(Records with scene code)
※
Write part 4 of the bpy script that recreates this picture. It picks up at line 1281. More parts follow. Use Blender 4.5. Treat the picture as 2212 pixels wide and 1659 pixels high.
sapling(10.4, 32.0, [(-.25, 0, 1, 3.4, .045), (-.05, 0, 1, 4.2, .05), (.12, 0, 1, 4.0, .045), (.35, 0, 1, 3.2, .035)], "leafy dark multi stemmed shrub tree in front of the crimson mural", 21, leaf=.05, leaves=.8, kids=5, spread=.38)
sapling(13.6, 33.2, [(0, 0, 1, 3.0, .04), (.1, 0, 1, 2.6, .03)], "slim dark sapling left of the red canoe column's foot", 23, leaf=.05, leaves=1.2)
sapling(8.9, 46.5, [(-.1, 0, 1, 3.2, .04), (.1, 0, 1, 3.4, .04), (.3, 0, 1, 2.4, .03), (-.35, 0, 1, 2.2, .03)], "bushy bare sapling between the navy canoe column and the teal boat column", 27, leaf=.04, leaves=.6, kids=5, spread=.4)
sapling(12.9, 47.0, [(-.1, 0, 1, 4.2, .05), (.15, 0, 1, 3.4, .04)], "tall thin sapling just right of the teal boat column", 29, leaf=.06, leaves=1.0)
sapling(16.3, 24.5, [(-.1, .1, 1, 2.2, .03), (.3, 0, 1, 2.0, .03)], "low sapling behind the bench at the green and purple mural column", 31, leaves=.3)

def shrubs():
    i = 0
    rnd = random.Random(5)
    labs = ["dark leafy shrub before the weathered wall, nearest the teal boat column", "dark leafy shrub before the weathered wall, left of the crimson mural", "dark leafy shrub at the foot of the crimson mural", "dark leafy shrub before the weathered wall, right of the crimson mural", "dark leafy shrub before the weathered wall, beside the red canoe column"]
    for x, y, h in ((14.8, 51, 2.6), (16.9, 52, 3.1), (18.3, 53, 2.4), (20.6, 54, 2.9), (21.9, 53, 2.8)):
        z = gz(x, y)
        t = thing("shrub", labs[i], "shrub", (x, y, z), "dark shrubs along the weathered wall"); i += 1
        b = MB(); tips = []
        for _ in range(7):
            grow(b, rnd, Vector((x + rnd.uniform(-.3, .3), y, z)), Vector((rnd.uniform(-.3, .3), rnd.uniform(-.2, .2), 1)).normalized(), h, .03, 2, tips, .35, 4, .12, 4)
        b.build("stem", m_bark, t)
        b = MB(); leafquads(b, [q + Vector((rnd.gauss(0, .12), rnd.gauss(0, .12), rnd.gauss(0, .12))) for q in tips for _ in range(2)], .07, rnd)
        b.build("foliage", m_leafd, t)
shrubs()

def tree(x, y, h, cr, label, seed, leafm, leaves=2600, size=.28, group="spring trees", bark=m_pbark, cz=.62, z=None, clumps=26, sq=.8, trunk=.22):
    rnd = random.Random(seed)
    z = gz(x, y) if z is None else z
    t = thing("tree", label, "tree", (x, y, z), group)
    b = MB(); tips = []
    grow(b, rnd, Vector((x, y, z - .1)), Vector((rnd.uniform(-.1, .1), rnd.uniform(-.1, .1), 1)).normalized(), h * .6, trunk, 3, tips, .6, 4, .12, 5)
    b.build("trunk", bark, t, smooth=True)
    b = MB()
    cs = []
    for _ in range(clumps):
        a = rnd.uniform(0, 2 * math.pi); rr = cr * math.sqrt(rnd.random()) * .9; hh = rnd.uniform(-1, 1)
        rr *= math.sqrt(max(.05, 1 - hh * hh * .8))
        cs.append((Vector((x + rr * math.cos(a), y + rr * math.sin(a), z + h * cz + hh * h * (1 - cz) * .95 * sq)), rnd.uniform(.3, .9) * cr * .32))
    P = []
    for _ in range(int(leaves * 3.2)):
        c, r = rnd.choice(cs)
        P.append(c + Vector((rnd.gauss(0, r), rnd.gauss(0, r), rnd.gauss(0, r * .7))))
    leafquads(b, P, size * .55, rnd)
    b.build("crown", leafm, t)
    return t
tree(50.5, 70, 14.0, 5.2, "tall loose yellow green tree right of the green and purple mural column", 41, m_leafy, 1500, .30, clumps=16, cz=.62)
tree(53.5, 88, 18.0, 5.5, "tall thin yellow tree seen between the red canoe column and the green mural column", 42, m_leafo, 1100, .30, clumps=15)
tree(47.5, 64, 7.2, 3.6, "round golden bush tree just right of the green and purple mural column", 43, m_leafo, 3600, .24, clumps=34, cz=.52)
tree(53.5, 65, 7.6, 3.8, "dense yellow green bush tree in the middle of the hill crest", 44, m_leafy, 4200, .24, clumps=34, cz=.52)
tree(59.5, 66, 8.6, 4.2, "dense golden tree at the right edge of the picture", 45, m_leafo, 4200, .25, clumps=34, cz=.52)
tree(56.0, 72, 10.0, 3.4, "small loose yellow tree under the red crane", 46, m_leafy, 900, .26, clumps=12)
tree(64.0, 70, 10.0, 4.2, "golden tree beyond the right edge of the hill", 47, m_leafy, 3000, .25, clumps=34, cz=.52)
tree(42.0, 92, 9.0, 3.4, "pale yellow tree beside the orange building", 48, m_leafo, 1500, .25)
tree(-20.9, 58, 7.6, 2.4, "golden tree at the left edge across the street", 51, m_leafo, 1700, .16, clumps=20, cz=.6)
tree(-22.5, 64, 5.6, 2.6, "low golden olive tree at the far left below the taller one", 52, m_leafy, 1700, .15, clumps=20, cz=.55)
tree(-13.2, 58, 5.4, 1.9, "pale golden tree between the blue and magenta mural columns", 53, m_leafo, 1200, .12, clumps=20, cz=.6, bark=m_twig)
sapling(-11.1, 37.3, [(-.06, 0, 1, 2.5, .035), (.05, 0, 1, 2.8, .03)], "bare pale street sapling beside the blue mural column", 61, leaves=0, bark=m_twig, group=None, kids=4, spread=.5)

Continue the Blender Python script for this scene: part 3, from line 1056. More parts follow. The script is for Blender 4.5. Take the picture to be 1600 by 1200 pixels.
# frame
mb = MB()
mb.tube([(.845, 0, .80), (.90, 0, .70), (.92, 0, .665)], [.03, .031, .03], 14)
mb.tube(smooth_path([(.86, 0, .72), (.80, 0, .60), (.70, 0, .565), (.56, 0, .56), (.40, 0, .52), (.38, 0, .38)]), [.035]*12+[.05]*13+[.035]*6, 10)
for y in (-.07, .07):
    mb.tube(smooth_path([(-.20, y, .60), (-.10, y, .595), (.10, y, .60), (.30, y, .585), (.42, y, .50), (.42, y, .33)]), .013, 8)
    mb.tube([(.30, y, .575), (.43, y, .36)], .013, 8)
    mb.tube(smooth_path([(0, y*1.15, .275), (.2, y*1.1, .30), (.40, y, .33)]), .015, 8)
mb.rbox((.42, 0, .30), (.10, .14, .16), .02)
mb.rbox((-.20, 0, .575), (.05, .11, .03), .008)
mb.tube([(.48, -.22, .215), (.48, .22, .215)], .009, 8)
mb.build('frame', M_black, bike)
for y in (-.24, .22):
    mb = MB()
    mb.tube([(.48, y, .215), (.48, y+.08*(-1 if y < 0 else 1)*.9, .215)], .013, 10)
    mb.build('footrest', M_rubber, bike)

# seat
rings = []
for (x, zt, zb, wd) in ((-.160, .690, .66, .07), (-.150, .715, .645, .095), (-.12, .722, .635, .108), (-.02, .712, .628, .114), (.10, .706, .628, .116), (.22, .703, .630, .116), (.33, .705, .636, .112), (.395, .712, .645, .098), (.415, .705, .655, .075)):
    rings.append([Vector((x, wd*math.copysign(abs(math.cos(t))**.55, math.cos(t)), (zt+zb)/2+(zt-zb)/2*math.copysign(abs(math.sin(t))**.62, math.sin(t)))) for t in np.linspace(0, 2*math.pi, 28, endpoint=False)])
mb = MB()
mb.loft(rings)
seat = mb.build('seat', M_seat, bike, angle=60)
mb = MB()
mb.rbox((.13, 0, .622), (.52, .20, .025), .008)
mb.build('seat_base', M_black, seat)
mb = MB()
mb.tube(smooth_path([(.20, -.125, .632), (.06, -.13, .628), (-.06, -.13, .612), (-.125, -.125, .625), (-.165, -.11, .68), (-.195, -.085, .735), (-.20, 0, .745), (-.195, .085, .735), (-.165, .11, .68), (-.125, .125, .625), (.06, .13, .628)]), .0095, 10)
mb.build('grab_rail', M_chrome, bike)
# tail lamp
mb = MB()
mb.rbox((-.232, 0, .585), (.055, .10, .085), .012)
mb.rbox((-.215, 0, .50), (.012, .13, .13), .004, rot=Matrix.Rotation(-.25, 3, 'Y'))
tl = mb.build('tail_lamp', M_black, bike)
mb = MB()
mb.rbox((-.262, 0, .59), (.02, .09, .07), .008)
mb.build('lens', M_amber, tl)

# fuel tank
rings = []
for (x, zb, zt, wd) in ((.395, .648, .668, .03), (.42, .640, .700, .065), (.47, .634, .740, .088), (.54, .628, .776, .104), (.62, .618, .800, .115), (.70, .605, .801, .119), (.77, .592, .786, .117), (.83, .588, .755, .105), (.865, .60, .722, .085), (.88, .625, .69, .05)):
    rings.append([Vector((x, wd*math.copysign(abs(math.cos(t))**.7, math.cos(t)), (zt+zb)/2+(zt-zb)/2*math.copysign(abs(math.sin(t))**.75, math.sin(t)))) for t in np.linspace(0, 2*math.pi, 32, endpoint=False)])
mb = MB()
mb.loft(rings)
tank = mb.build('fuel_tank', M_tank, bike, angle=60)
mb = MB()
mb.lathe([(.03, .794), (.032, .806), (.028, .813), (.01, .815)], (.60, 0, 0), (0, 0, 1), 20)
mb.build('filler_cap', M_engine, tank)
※
> TASK DETAILS
Each line from the start of the listing above through the line containing "sapling behind the" should be copied exactly, please, with no other lines added.

> ANSWER TO THIS EXERCISE
Write part 4 of the bpy script that recreates this picture. It picks up at line 1281. More parts follow. Use Blender 4.5. Treat the picture as 2212 pixels wide and 1659 pixels high.
sapling(10.4, 32.0, [(-.25, 0, 1, 3.4, .045), (-.05, 0, 1, 4.2, .05), (.12, 0, 1, 4.0, .045), (.35, 0, 1, 3.2, .035)], "leafy dark multi stemmed shrub tree in front of the crimson mural", 21, leaf=.05, leaves=.8, kids=5, spread=.38)
sapling(13.6, 33.2, [(0, 0, 1, 3.0, .04), (.1, 0, 1, 2.6, .03)], "slim dark sapling left of the red canoe column's foot", 23, leaf=.05, leaves=1.2)
sapling(8.9, 46.5, [(-.1, 0, 1, 3.2, .04), (.1, 0, 1, 3.4, .04), (.3, 0, 1, 2.4, .03), (-.35, 0, 1, 2.2, .03)], "bushy bare sapling between the navy canoe column and the teal boat column", 27, leaf=.04, leaves=.6, kids=5, spread=.4)
sapling(12.9, 47.0, [(-.1, 0, 1, 4.2, .05), (.15, 0, 1, 3.4, .04)], "tall thin sapling just right of the teal boat column", 29, leaf=.06, leaves=1.0)
sapling(16.3, 24.5, [(-.1, .1, 1, 2.2, .03), (.3, 0, 1, 2.0, .03)], "low sapling behind the bench at the green and purple mural column", 31, leaves=.3)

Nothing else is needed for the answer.